Jarobá teimoso na costeira (Arquivo JRS) |
Anos atrás, precisando consertar um pneu de bicicleta, parei na oficina do Bié. Pura besteira ter afobação naquele ambiente, pois a prosa era sagrada. Uma tabuleta ficava dependurada na porta de entrada: "Se tiver pressa não entre". Na ocasião, ele estava sozinho, rabiscava alguma coisa no caderno escurecido pelo manuseio de suas mãos de mecânico. "Triste quem se vê pela opinião alheia, né Zezinho?". E assim teve início a prosa naquela ocasião. "Gente assim não vive. Nunca será livre e nem forte. Que imagem da vida esse tipo de gente enxerga? Que fardo carrega?".

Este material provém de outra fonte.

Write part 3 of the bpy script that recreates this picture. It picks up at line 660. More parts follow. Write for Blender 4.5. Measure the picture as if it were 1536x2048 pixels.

Continuei prestando atenção no Bié, querendo apreender ao máximo da sua fala. Mas não era fácil! Ele se referia à dificuldade que se tem em ser autêntico e seguir um caminho de retidão. "Pensar é perigoso. Quem me disse isso um dia foi o finado professor Jonas". Neste raciocínio seguia. Quem diria que Bié nasceu no jundu de tantas pitangueiras e abricoeiros, num tempo em que nem rodovia havia para ligar a cidade de Ubatuba com as outras mais próximas? "Quem quer controlar as pessoas, precisa também doutrinar seus pensamentos. Pensar é perigoso e raciocinar bem é avançar com a arma da verdade. O Estado, os governantes e as a maioria das pessoas não aguentam gente assim; tratarão como inimiga, pois não suportam quem quer ser seu juiz. E agora presta atenção: em volta de nós sempre haverá quem quer nos delatar e assim ganhar pontos diante dos poderosos. Trata-se de gente falsa, muito longe de ser ela mesma, que vive em função do alheio".
Quanto estudou o Bié? O Velho Caetano, companheiro dele há muito tempo, me garantiu que não terminou o quarto ano primário: "Nem diploma tem. O coitado só trabalhou desde o suicídio do pai".